### Entries provided

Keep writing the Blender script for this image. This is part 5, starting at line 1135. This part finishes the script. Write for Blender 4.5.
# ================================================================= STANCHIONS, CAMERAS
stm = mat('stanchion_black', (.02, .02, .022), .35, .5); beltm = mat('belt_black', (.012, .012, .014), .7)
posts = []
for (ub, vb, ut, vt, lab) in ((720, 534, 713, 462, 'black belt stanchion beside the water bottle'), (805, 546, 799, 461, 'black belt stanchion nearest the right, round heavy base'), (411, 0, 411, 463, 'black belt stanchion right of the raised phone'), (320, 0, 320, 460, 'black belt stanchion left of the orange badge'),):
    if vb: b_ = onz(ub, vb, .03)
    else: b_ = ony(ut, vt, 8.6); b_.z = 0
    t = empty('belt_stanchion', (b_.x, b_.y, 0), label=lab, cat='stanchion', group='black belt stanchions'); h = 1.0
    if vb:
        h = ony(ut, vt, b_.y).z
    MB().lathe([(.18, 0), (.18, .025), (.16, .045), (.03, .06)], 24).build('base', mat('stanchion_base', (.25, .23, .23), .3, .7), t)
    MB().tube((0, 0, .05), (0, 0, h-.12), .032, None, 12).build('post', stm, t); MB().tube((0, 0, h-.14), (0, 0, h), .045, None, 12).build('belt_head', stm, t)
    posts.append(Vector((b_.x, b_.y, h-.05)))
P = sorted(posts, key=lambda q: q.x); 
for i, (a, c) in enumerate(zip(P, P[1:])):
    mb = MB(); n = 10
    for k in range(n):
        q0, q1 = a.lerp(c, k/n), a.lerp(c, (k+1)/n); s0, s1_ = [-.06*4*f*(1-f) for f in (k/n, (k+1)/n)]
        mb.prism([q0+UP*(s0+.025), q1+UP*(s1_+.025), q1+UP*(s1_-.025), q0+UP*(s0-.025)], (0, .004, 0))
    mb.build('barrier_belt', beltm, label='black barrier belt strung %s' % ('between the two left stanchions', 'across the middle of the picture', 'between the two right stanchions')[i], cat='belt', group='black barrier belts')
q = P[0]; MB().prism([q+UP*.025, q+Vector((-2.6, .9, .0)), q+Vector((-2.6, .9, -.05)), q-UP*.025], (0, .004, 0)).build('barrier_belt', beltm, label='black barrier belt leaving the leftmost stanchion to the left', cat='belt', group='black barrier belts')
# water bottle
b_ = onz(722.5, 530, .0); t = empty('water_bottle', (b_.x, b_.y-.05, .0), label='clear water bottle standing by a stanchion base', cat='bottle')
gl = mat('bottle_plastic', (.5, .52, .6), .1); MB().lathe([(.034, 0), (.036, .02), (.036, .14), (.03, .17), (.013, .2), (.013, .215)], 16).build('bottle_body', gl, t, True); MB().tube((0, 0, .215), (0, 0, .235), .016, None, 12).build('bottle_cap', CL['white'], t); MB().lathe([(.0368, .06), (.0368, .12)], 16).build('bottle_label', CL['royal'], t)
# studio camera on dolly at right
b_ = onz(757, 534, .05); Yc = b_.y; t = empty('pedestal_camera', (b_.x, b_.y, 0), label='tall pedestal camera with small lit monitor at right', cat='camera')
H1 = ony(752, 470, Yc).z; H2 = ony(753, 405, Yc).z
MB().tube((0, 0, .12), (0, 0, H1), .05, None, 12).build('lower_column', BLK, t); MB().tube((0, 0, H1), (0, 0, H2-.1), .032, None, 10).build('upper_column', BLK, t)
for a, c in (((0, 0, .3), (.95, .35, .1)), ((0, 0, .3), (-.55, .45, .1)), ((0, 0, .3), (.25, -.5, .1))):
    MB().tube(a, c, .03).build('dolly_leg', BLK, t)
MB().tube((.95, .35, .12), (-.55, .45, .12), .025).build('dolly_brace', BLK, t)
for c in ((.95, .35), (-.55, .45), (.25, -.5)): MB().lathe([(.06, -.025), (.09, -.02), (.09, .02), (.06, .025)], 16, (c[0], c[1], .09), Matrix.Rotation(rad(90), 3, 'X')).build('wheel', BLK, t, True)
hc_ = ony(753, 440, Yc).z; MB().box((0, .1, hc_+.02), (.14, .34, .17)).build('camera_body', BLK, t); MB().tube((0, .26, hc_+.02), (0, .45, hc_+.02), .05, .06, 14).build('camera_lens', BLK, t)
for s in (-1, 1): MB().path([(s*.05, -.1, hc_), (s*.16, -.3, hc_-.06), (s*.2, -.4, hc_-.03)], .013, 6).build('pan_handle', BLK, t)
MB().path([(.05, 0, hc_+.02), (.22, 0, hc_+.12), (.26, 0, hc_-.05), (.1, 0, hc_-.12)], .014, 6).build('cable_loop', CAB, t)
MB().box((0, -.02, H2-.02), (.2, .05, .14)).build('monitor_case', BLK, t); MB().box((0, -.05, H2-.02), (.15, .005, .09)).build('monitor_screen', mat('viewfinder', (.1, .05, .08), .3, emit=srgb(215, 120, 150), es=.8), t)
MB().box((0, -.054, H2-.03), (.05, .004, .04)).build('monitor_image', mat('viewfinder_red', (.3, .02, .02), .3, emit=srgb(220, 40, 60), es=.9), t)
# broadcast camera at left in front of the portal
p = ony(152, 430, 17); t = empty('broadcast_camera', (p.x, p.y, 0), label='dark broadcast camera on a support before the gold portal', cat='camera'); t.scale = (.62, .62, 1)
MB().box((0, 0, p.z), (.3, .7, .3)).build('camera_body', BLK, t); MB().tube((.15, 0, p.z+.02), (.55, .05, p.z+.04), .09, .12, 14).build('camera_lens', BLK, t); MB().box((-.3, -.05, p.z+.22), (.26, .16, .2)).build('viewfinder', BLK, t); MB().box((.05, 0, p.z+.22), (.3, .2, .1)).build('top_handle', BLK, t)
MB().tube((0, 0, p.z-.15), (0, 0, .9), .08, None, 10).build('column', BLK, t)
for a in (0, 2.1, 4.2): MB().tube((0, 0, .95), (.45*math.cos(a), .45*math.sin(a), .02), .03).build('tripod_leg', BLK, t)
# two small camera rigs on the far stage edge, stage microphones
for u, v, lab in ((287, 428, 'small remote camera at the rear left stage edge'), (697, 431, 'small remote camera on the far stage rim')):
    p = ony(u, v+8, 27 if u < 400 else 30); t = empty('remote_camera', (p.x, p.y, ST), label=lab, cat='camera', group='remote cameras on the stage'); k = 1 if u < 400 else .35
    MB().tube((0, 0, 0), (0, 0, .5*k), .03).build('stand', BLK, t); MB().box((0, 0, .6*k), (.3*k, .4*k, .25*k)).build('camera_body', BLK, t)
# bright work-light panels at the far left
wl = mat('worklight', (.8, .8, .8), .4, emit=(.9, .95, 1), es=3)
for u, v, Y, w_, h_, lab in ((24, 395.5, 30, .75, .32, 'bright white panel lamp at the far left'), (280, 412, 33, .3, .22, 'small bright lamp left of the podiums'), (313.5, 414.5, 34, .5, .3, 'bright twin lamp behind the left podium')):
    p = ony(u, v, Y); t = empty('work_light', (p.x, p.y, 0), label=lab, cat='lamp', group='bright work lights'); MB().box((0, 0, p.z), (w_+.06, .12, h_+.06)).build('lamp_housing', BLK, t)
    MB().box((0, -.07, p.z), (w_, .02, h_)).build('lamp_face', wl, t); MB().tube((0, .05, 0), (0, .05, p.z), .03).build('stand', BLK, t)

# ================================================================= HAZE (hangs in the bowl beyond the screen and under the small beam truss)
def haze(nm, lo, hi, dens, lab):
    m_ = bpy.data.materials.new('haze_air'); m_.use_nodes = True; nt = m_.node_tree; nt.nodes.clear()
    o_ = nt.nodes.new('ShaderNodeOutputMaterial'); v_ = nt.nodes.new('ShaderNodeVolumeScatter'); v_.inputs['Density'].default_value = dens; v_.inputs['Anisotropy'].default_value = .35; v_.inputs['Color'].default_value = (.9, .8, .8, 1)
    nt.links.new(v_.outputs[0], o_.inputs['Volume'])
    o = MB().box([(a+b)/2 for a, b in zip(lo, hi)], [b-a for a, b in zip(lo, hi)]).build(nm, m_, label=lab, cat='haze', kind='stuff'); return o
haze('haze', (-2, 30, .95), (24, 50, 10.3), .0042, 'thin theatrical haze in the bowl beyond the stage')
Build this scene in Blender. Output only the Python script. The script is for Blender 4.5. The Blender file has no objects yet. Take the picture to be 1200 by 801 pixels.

### Given request
Work through the records above line by line and count those that hold the string "this". Give only the result.

### The answer
2